Survivors abused by R. Kelly are reacting to this week’s sentencing of the once-beloved R&B singer.
U.S. District Judge Ann Donnelly sentenced Kelly to 30 years in prison on Wednesday. Kelly, 55, had been convicted in September on federal charges of sexual exploitation of a child, bribery, kidnapping, racketeering and sex trafficking.
"Thirty years is spot on for me," a survivor going by the name Sonja told the Los Angeles Times. She said Kelly had locked her in a hotel room for days and assaulted her when she was an intern at a Utah radio station. She was lured to his room by the promise of an interview.
"I have been enduring this for almost two decades," she said. "I am very happy with the sentence. Very happy."
Survivor Jovante Cunningham also told the Los Angeles Times that she is pleased with the sentence. She said she’s “excited to hear what’s going to happen and how our judicial system will continue to handle the justice process for us as victims.”
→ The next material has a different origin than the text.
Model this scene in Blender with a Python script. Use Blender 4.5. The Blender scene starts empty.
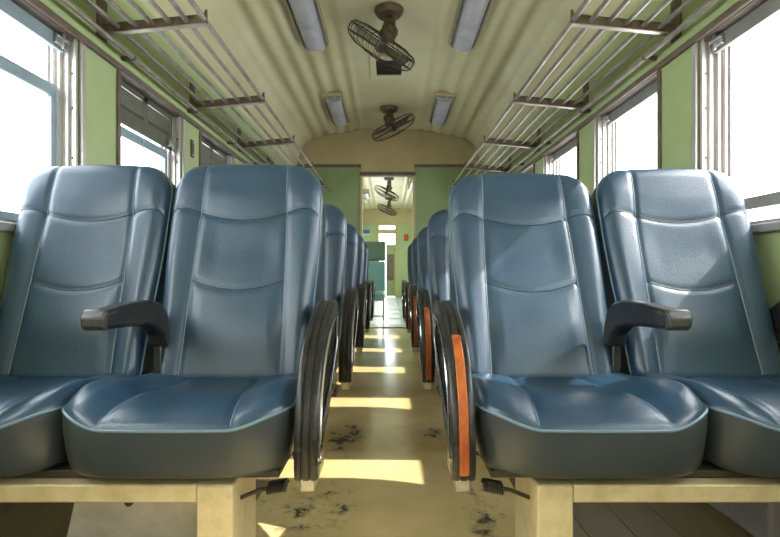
import bpy, math, random
from mathutils import Vector, Matrix
random.seed(7)
R = math.radians
sc = bpy.context.scene
COL = sc.collection

# ------------------------------------------------------------------ camera, sky, sun, exposure
H = 0.76
cam = bpy.data.cameras.new('camera')
cam.sensor_width = 36.0
cam.lens = 477.0 / 780.0 * 36.0
cam.shift_x = 1.0 / 780.0
cam.shift_y = 3.5 / 780.0
cam.clip_start = 0.02
cam_ob = bpy.data.objects.new('camera', cam)
cam_ob.location = (0, 0, H)
cam_ob.rotation_euler = (R(90), 0, 0)
COL.objects.link(cam_ob)
sc.camera = cam_ob

world = bpy.data.worlds.new('sky')
world.use_nodes = True
sc.world = world
bg = world.node_tree.nodes['Background']
bg.inputs[0].default_value = (0.93, 0.965, 1.0, 1)
bg.inputs[1].default_value = 6.0

sun = bpy.data.lights.new('sun', 'SUN')
sun.energy = 5.5
sun.angle = R(0.6)
sun.color = (1.0, 0.94, 0.82)
sun_ob = bpy.data.objects.new('sun', sun)
sun_ob.rotation_euler = Vector((-1.0, 0.02, -0.86)).to_track_quat('-Z', 'Y').to_euler()
sun_ob.location = (6, 0, 6)
COL.objects.link(sun_ob)

sc.view_settings.view_transform = 'Standard'
sc.view_settings.look = 'None'
sc.view_settings.gamma = 1.0
sc.view_settings.use_curve_mapping = False
sc.view_settings.exposure = 0.82
sc.cycles.max_bounces = 10
sc.cycles.diffuse_bounces = 6
sc.cycles.use_denoising = True

# ------------------------------------------------------------------ materials
def mat(name, col, rough=0.5, metal=0.0, col2=None, nscale=6.0, contrast=(0.35, 0.7), bump=0.0, bscale=200.0,
        rough2=None, spec=0.5, stretch=(1, 1, 1), coat=0.0, detail=5.0, fine=0.0, fscale=140.0, bdist=0.002):
    m = bpy.data.materials.new(name)
    m.use_nodes = True
    nt = m.node_tree
    b = nt.nodes['Principled BSDF']
    b.inputs['Base Color'].default_value = (*col, 1)
    b.inputs['Roughness'].default_value = rough
    b.inputs['Metallic'].default_value = metal
    b.inputs['Specular IOR Level'].default_value = spec
    b.inputs['Coat Weight'].default_value = coat
    tc = nt.nodes.new('ShaderNodeTexCoord')
    mp = nt.nodes.new('ShaderNodeMapping')
    mp.inputs['Scale'].default_value = stretch
    nt.links.new(tc.outputs['Object'], mp.inputs['Vector'])
    if col2 is not None:
        n = nt.nodes.new('ShaderNodeTexNoise')
        n.inputs['Scale'].default_value = nscale
        n.inputs['Detail'].default_value = detail
        n.inputs['Roughness'].default_value = 0.62
        nt.links.new(mp.outputs[0], n.inputs['Vector'])
        r = nt.nodes.new('ShaderNodeMapRange')
        r.inputs[1].default_value, r.inputs[2].default_value = contrast
        nt.links.new(n.outputs[0], r.inputs[0])
        mx = nt.nodes.new('ShaderNodeMix')
        mx.data_type = 'RGBA'
        mx.inputs[6].default_value = (*col, 1)
        mx.inputs[7].default_value = (*col2, 1)
        if fine > 0:
            nf = nt.nodes.new('ShaderNodeTexNoise'); nf.inputs['Scale'].default_value = fscale; nf.inputs['Detail'].default_value = 2.0
            nt.links.new(mp.outputs[0], nf.inputs['Vector'])
            ma = nt.nodes.new('ShaderNodeMath'); ma.operation = 'MULTIPLY_ADD'; ma.inputs[1].default_value = fine
            nt.links.new(nf.outputs[0], ma.inputs[0]); nt.links.new(n.outputs[0], ma.inputs[2])
            sb = nt.nodes.new('ShaderNodeMath'); sb.operation = 'SUBTRACT'; sb.inputs[1].default_value = fine * 0.5
            nt.links.new(ma.outputs[0], sb.inputs[0]); nt.links.new(sb.outputs[0], r.inputs[0])
        nt.links.new(r.outputs[0], mx.inputs[0])
        nt.links.new(mx.outputs[2], b.inputs['Base Color'])
        if rough2 is not None:
            r2 = nt.nodes.new('ShaderNodeMapRange')
            r2.inputs[3].default_value, r2.inputs[4].default_value = rough, rough2
            nt.links.new(r.outputs[0], r2.inputs[0])
            nt.links.new(r2.outputs[0], b.inputs['Roughness'])
    if bump > 0:
        n2 = nt.nodes.new('ShaderNodeTexNoise')
        n2.inputs['Scale'].default_value = bscale
        n2.inputs['Detail'].default_value = 3.0
        nt.links.new(mp.outputs[0], n2.inputs['Vector'])
        bp = nt.nodes.new('ShaderNodeBump')
        bp.inputs['Strength'].default_value = bump
        bp.inputs['Distance'].default_value = bdist
        nt.links.new(n2.outputs[0], bp.inputs['Height'])
        nt.links.new(bp.outputs[0], b.inputs['Normal'])
    return m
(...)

She met the singer, whose real name is Robert Sylvester Kelly, when she was a teenager and a backup dancer for him; she said she has spent years being harassed for speaking out against him. She was involved in the making of “Surviving R. Kelly” in which she claimed she witnessed Kelly sexually abusing Aaliyah as well.
And while some survivors like Cunningham and Sonja are happy with the sentence, others don’t think it’s quite enough.
"I personally don't think it's enough, but I'm pleased with it," Lizzette Martinez, 45, told the The New York Times outside of the Brooklyn courthouse where Kelly was sentenced on Wednesday.
She was 17 when the abuse began.
"I don't know what else to say except that I'm grateful," she told the Los Angeles Times. "I'm grateful for today. And I'm grateful that Robert Sylvester Kelly is away and will stay away and will not be able to harm anyone else."
Throughout Kelly’s trial, prosecutors detailed how Kelly had sexually abused numerous young women and men, some of whom were underage, over a nearly two-decade period. Furthermore, they said he'd led an enterprise of managers, bodyguards and other employees who recruited the victims for him while giving them false hope that he’d help them with their entertainment careers.
"These crimes were calculated and carefully planned and regularly executed for almost 25 years," Donnelly told Kelly during Wednesday’s sentencing. "You taught them that love is enslavement and violence.”
During the sentencing hearing, multiple survivors testified about what they had gone through. The first, a woman who went by Angela, spoke directly to Kelly, stating, “With every addition of a new victim, you grew in wickedness. You used your fame and power to groom and coach underage boys and girls for your own sexual gratification,” the New York Times reported this week.
The singer also faces separate state sex crimes trials in Illinois and Minnesota, and has pleaded not guilty in those cases. He is due back in Chicago on Aug. 15. Kelly had faced child pornography charges in Chicago in 2002; he was ultimately acquitted in 2008.